◆ Challenge ◆
Present the data once more in exactly its original form.

◆ Information shown ◆
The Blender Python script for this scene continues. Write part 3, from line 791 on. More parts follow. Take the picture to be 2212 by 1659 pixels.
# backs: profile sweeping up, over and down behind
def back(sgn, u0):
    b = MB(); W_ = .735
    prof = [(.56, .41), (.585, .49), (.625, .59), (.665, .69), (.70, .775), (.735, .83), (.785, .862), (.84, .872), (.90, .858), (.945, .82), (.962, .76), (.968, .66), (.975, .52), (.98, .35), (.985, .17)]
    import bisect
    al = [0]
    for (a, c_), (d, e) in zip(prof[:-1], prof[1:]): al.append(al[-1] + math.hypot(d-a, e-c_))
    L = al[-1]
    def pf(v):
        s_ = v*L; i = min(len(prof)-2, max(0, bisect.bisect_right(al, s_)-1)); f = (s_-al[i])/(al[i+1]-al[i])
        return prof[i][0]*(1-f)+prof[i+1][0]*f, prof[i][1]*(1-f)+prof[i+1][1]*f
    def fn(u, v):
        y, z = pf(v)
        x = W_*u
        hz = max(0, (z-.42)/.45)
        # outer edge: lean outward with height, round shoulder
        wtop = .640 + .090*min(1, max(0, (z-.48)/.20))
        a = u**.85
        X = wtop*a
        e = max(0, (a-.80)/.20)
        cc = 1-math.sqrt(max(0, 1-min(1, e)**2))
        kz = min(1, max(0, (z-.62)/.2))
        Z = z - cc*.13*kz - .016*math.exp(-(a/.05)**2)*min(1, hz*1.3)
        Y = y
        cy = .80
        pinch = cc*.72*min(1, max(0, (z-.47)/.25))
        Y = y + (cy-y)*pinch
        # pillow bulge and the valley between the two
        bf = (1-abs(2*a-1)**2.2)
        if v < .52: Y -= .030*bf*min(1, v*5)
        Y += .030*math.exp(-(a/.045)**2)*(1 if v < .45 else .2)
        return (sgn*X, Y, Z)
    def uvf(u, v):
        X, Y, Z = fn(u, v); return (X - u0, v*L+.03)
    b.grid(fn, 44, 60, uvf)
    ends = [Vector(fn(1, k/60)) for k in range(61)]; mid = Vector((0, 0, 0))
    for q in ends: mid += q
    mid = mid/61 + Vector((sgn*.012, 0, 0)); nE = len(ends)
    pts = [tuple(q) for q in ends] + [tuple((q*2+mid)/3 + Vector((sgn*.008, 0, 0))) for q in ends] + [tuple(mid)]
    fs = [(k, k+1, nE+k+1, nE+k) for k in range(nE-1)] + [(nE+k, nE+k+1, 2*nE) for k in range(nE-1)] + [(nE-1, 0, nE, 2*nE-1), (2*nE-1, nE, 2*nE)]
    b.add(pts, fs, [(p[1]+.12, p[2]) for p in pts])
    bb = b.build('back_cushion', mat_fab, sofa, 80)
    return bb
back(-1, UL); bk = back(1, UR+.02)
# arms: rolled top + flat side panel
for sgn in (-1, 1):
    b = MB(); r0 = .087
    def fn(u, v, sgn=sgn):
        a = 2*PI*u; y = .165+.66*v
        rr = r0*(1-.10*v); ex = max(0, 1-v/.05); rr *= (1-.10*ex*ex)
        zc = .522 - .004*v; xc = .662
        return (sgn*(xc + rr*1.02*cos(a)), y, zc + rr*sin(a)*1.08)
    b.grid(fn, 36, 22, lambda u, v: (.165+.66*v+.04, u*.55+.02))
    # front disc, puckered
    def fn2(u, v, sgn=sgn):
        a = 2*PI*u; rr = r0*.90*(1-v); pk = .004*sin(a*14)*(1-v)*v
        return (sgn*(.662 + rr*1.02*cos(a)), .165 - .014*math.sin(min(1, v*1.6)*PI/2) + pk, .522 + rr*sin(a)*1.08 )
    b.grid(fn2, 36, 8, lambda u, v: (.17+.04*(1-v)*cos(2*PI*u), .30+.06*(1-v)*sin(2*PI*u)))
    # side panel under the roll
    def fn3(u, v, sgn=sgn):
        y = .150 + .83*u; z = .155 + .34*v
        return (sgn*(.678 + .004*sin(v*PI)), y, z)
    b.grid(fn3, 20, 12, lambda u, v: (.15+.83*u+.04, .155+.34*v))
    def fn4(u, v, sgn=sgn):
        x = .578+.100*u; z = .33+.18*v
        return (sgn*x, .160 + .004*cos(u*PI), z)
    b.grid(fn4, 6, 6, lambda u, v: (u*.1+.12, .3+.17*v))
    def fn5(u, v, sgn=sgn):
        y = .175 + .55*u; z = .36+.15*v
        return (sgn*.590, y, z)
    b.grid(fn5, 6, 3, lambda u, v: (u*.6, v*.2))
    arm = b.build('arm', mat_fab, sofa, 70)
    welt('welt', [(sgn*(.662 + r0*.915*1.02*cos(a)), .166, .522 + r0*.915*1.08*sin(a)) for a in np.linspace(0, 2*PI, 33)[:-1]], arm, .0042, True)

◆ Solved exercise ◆
The Blender Python script for this scene continues. Write part 3, from line 791 on. More parts follow. Take the picture to be 2212 by 1659 pixels.
# backs: profile sweeping up, over and down behind
def back(sgn, u0):
    b = MB(); W_ = .735
    prof = [(.56, .41), (.585, .49), (.625, .59), (.665, .69), (.70, .775), (.735, .83), (.785, .862), (.84, .872), (.90, .858), (.945, .82), (.962, .76), (.968, .66), (.975, .52), (.98, .35), (.985, .17)]
    import bisect
    al = [0]
    for (a, c_), (d, e) in zip(prof[:-1], prof[1:]): al.append(al[-1] + math.hypot(d-a, e-c_))
    L = al[-1]
    def pf(v):
        s_ = v*L; i = min(len(prof)-2, max(0, bisect.bisect_right(al, s_)-1)); f = (s_-al[i])/(al[i+1]-al[i])
        return prof[i][0]*(1-f)+prof[i+1][0]*f, prof[i][1]*(1-f)+prof[i+1][1]*f
    def fn(u, v):
        y, z = pf(v)
        x = W_*u
        hz = max(0, (z-.42)/.45)
        # outer edge: lean outward with height, round shoulder
        wtop = .640 + .090*min(1, max(0, (z-.48)/.20))
        a = u**.85
        X = wtop*a
        e = max(0, (a-.80)/.20)
        cc = 1-math.sqrt(max(0, 1-min(1, e)**2))
        kz = min(1, max(0, (z-.62)/.2))
        Z = z - cc*.13*kz - .016*math.exp(-(a/.05)**2)*min(1, hz*1.3)
        Y = y
        cy = .80
        pinch = cc*.72*min(1, max(0, (z-.47)/.25))
        Y = y + (cy-y)*pinch
        # pillow bulge and the valley between the two
        bf = (1-abs(2*a-1)**2.2)
        if v < .52: Y -= .030*bf*min(1, v*5)
        Y += .030*math.exp(-(a/.045)**2)*(1 if v < .45 else .2)
        return (sgn*X, Y, Z)
    def uvf(u, v):
        X, Y, Z = fn(u, v); return (X - u0, v*L+.03)
    b.grid(fn, 44, 60, uvf)
    ends = [Vector(fn(1, k/60)) for k in range(61)]; mid = Vector((0, 0, 0))
    for q in ends: mid += q
    mid = mid/61 + Vector((sgn*.012, 0, 0)); nE = len(ends)
    pts = [tuple(q) for q in ends] + [tuple((q*2+mid)/3 + Vector((sgn*.008, 0, 0))) for q in ends] + [tuple(mid)]
    fs = [(k, k+1, nE+k+1, nE+k) for k in range(nE-1)] + [(nE+k, nE+k+1, 2*nE) for k in range(nE-1)] + [(nE-1, 0, nE, 2*nE-1), (2*nE-1, nE, 2*nE)]
    b.add(pts, fs, [(p[1]+.12, p[2]) for p in pts])
    bb = b.build('back_cushion', mat_fab, sofa, 80)
    return bb
back(-1, UL); bk = back(1, UR+.02)
# arms: rolled top + flat side panel
for sgn in (-1, 1):
    b = MB(); r0 = .087
    def fn(u, v, sgn=sgn):
        a = 2*PI*u; y = .165+.66*v
        rr = r0*(1-.10*v); ex = max(0, 1-v/.05); rr *= (1-.10*ex*ex)
        zc = .522 - .004*v; xc = .662
        return (sgn*(xc + rr*1.02*cos(a)), y, zc + rr*sin(a)*1.08)
    b.grid(fn, 36, 22, lambda u, v: (.165+.66*v+.04, u*.55+.02))
    # front disc, puckered
    def fn2(u, v, sgn=sgn):
        a = 2*PI*u; rr = r0*.90*(1-v); pk = .004*sin(a*14)*(1-v)*v
        return (sgn*(.662 + rr*1.02*cos(a)), .165 - .014*math.sin(min(1, v*1.6)*PI/2) + pk, .522 + rr*sin(a)*1.08 )
    b.grid(fn2, 36, 8, lambda u, v: (.17+.04*(1-v)*cos(2*PI*u), .30+.06*(1-v)*sin(2*PI*u)))
    # side panel under the roll
    def fn3(u, v, sgn=sgn):
        y = .150 + .83*u; z = .155 + .34*v
        return (sgn*(.678 + .004*sin(v*PI)), y, z)
    b.grid(fn3, 20, 12, lambda u, v: (.15+.83*u+.04, .155+.34*v))
    def fn4(u, v, sgn=sgn):
        x = .578+.100*u; z = .33+.18*v
        return (sgn*x, .160 + .004*cos(u*PI), z)
    b.grid(fn4, 6, 6, lambda u, v: (u*.1+.12, .3+.17*v))
    def fn5(u, v, sgn=sgn):
        y = .175 + .55*u; z = .36+.15*v
        return (sgn*.590, y, z)
    b.grid(fn5, 6, 3, lambda u, v: (u*.6, v*.2))
    arm = b.build('arm', mat_fab, sofa, 70)
    welt('welt', [(sgn*(.662 + r0*.915*1.02*cos(a)), .166, .522 + r0*.915*1.08*sin(a)) for a in np.linspace(0, 2*PI, 33)[:-1]], arm, .0042, True)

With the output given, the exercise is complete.